_Written exercise_
Show every line that has the string "from" in it.

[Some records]

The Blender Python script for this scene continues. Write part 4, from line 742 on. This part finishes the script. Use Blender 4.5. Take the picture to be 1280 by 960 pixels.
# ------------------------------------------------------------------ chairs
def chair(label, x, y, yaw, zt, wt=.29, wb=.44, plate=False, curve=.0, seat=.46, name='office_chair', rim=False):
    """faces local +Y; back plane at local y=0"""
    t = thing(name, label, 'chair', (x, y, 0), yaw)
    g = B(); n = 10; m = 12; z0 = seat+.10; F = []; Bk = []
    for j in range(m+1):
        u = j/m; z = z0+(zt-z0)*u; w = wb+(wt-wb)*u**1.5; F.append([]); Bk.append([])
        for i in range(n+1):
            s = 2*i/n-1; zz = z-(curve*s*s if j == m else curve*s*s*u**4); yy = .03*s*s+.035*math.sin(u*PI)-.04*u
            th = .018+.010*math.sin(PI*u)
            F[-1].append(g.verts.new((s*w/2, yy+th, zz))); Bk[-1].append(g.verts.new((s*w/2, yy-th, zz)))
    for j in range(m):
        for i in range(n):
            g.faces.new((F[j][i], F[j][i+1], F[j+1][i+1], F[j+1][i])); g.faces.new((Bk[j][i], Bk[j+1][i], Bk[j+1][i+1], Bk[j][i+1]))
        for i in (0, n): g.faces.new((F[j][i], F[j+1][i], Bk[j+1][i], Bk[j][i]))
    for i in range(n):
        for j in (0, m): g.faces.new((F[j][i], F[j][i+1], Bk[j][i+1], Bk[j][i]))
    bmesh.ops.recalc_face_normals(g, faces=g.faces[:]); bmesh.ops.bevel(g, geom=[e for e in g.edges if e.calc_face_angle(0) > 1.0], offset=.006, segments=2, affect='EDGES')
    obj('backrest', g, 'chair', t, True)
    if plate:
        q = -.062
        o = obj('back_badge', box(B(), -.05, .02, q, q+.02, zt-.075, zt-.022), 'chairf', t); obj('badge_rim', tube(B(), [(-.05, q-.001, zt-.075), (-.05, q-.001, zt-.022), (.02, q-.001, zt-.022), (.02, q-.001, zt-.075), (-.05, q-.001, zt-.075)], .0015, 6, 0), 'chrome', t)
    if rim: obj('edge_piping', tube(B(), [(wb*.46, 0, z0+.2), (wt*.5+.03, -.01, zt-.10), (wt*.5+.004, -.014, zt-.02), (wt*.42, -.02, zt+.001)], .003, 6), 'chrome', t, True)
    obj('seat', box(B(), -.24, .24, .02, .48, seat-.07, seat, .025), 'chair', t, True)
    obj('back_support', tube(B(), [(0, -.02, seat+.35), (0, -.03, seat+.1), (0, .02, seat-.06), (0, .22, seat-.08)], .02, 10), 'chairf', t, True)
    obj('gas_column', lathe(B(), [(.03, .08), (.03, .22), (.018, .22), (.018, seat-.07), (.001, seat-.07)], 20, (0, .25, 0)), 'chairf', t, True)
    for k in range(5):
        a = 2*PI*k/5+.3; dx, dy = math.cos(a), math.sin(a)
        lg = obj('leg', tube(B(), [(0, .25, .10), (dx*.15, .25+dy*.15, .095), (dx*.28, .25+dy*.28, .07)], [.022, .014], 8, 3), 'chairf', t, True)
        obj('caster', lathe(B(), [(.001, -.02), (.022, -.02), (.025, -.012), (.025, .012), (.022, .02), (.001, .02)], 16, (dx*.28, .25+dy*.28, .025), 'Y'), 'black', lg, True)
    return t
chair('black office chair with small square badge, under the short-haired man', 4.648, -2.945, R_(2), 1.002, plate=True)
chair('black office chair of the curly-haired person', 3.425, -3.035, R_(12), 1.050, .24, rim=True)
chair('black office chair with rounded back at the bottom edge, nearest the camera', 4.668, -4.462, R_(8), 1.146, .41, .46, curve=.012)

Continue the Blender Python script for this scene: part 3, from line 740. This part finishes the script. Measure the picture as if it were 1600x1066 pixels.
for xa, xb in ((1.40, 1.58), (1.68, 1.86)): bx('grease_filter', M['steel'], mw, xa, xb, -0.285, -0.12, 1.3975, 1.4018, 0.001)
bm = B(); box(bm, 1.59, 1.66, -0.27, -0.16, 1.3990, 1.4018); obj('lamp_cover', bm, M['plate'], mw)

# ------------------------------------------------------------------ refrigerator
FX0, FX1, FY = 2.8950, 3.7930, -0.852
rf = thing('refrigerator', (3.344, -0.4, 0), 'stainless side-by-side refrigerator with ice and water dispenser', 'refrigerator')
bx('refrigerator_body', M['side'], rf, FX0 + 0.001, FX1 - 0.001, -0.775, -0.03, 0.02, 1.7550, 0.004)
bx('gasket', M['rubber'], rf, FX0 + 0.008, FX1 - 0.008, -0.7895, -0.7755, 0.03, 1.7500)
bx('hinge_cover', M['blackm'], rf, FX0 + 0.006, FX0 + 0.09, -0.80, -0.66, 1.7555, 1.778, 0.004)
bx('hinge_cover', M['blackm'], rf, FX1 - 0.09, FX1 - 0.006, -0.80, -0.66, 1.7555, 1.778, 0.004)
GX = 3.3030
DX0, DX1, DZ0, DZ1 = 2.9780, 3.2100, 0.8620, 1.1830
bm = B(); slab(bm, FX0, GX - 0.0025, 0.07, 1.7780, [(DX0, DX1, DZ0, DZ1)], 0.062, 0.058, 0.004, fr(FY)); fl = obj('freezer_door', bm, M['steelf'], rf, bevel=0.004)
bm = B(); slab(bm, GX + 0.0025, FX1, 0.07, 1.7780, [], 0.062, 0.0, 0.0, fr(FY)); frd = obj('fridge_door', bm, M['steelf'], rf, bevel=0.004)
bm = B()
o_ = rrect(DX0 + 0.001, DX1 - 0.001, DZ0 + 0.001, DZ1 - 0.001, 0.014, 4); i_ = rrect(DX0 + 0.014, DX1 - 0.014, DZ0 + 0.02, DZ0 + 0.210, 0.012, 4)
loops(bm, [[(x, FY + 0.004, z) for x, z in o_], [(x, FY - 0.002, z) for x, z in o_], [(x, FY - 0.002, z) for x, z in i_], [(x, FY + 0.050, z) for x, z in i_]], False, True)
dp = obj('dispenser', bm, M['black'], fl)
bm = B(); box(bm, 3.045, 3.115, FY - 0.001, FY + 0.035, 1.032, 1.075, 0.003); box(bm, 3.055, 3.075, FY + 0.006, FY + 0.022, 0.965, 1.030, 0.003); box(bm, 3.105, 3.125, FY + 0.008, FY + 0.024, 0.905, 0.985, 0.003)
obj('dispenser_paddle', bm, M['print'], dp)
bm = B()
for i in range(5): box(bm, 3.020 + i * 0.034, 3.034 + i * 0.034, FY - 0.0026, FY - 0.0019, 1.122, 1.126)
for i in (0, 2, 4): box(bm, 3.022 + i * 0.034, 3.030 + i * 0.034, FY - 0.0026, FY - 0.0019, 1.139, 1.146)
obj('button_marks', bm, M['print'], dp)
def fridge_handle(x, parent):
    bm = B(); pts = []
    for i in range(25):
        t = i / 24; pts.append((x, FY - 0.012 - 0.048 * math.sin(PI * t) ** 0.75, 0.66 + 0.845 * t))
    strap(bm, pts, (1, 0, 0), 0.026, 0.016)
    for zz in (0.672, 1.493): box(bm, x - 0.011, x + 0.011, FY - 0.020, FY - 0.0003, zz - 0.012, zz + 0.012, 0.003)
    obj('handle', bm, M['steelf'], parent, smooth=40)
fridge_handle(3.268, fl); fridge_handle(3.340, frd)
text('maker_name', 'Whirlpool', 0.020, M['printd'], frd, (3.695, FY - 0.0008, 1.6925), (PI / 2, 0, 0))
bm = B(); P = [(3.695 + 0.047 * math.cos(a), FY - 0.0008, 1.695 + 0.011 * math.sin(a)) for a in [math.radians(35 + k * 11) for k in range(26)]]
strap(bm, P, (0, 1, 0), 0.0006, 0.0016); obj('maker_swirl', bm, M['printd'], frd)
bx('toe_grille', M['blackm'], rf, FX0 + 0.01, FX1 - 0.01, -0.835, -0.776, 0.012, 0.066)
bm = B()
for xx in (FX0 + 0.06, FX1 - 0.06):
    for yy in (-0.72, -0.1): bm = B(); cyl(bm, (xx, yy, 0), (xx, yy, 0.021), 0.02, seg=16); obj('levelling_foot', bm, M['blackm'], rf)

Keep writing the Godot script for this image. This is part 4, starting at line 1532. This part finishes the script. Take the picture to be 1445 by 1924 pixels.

_Finished answer_
The Blender Python script for this scene continues. Write part 4, from line 742 on. This part finishes the script. Use Blender 4.5. Take the picture to be 1280 by 960 pixels.
Continue the Blender Python script for this scene: part 3, from line 740. This part finishes the script. Measure the picture as if it were 1600x1066 pixels.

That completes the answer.